Investigative date set for tollway
State lawmakers have set a date to start publicly vetting recent tollway scandals, including the financial collapse of oases and allegations tied to the indictment of Gov. Rod Blagojevich.
The Senate's state government committee will hold its first hearing Sept. 9 at 11 a.m. at the James R. Thompson Center in downtown Chicago. The investigative hearings are being led by state Sen. Susan Garrett, a Lake Forest Democrat, and state Sen. Jeff Schoenberg, an Evanston Democrat.
Garrett said the first hearing will likely focus on the recent foreclosure on the tollway oases' private operator, Wilton Partners, a campaign donor to Blagojevich. Tollway officials say the oases will continue to operate as normal under new management, but the agency is still owed about $1.3 million in rent.
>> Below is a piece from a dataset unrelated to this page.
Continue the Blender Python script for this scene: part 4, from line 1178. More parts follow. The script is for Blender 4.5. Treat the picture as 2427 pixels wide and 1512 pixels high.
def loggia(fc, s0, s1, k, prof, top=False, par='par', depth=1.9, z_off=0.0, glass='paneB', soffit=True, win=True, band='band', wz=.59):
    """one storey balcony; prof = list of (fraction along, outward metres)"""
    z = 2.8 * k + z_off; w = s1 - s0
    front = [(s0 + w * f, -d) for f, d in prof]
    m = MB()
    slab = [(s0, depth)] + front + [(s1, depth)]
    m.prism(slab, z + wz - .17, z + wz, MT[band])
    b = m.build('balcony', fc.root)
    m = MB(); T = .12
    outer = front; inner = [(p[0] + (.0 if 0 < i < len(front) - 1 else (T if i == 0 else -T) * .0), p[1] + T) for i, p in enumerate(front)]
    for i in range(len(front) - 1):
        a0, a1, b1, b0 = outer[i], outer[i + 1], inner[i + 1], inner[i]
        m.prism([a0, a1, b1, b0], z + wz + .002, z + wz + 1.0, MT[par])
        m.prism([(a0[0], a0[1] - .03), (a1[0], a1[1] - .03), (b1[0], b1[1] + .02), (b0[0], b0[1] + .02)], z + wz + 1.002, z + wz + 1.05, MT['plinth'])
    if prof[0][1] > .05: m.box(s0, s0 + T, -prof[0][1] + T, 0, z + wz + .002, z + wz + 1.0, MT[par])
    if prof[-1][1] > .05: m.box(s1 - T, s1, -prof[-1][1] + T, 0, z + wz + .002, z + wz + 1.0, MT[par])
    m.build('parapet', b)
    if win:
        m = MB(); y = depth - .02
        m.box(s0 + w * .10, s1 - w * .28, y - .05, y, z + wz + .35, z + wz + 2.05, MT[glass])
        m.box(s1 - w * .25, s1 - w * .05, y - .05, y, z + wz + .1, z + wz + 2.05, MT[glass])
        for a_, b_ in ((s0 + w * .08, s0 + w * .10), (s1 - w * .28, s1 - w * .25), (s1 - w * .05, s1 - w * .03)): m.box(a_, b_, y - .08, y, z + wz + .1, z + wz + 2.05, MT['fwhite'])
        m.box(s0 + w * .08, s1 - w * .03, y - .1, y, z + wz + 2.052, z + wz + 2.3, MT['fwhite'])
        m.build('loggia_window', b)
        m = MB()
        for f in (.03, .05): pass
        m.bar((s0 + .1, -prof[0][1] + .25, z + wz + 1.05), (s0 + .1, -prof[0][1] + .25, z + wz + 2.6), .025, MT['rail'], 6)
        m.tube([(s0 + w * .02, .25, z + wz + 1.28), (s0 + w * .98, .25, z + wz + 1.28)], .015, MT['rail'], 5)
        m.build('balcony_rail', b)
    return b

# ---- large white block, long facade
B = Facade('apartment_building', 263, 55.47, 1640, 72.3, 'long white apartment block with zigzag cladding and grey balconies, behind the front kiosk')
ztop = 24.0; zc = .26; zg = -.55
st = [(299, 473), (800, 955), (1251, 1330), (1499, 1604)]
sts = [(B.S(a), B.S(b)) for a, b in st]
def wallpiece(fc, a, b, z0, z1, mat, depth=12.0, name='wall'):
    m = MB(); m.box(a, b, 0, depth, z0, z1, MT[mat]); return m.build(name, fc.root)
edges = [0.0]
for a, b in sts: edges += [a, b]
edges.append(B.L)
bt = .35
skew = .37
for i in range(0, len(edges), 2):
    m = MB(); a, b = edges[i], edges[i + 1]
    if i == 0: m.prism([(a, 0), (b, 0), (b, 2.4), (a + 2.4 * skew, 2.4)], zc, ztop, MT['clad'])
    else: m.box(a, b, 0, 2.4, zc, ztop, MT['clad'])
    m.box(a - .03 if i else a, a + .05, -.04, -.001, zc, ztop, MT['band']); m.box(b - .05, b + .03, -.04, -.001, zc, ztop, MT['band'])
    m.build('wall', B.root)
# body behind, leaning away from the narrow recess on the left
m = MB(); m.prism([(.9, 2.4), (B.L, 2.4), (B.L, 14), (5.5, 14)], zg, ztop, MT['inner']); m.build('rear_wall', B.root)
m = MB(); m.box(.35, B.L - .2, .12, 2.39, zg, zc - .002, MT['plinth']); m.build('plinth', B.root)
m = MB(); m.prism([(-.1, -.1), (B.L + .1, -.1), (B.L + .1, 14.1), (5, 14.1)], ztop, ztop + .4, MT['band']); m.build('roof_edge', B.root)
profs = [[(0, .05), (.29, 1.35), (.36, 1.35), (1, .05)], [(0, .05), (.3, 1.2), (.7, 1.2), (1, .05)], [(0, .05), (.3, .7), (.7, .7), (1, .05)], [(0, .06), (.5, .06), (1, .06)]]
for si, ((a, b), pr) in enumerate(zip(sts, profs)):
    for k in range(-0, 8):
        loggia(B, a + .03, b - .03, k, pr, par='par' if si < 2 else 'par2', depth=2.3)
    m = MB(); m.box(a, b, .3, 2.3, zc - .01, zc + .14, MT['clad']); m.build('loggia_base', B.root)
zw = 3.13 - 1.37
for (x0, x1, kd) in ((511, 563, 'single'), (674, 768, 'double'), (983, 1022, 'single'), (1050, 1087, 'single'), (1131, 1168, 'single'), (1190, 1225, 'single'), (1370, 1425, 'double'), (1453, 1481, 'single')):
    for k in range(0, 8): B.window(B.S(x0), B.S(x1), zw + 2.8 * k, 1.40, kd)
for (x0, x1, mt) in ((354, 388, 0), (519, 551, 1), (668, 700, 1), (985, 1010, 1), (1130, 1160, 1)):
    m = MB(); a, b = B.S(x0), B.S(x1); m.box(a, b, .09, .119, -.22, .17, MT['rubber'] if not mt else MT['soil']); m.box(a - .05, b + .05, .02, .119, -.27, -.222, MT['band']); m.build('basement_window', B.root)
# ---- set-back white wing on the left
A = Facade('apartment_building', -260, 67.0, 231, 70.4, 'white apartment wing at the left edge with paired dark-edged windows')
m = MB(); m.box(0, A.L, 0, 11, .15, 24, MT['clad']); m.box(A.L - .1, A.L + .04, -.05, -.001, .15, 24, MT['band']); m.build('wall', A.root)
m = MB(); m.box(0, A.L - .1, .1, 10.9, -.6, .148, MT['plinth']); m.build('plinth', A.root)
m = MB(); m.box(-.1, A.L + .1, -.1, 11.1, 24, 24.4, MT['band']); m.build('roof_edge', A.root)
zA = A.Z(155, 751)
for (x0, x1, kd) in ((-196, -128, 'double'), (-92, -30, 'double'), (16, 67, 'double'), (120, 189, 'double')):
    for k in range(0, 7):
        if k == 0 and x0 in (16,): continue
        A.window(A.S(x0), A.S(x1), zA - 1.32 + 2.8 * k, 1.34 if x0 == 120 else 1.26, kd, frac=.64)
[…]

Schoenberg has said the panel will also focus on other scandals, including the allegation by federal prosecutors that a massive carpool lane project was really a scheme to get a large campaign contribution from the designated contractor.
Other issues to look at include a high rate of turnover in top management and a mix-up in switching contractors who operated the system's scofflaw enforcement. That boondoggle led to potentially tens of thousands of motorists unwittingly racking up massive fines, a problem exposed in a Daily Herald investigative series last year.
Garrett said she is intensely interested in learning more about how a private-public partnership deal with Wilton to redevelop the oases failed. She has an oasis in her district spanning the Tri-State Tollway, I-294.
"The time has come for us to fully understand the contractual issues associated with the redevelopment of the tollway oases," she said Friday. "This will be the first hearing, but we expect not the last, as the tollway oasis issue is very complicated and complex."